It’s a wonder I don’t spend half my time flat on my face simply because I’ve tripped over something while peering into tree canopies with my binoculars.  Having invested last year in some magnificent Steiners, an entire new world is at my finger tips and I rarely go around the billabong without them.  And if I forget, you can be certain that a new bird will appear and I’m left cursing my stupidity.

So today, we are re-aligning part of the landscape outside the kitchen area.  I might add, Bill is doing most of the work of course.  I am far too occupied with .. yes, you got it .. a bird!  Right above our heads, oblivious to both of us, is a young Crested Shrike-tit nagging its parent for tidbits .. and poor said parent is digging away under bark strips, yanking off more lumps of bark, and raiding the larder that is our spectacular Eucalyptus mannifera right outside the house.

I’m enthralled of course.

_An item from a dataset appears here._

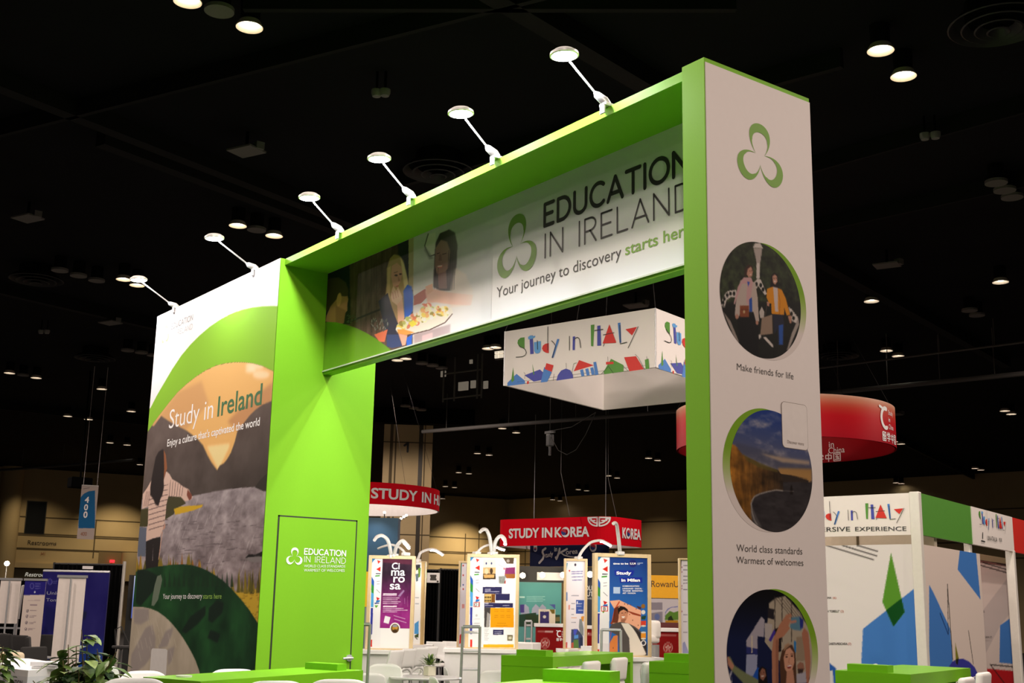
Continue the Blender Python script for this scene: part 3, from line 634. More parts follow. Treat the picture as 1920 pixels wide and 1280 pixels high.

These birds seem to reappear at Wombat Bend only around late summer, yet all the bird books say they are resident, don’t travel much, and are in general widespread up the eastern freeboard.  Whatever the reason, they really do only appear in our neck of the woods about now.

They raid this particular tree like it’s been on their wish list for a year.  Every branch, every bit of its multiple trunks, every twig and stem, is meticulously examined and cleaned of edibles.  The baby is keeping up a persistent cheepcheepcheep and tagging mum like a bad smell.  The parent has a massively powerful bill and I can hear the wood screeching as it gets torn apart… and whatever is hiding underneath is, unfortunately, consigned to baby food.

They’ll probably stay for a few more days then off they’ll go, and I’m left wondering how it is we don’t see them for another year.

Meanwhile Bill has finished another section of the landscape, and my wonderful binoculars have again proved their worth & weight in gold.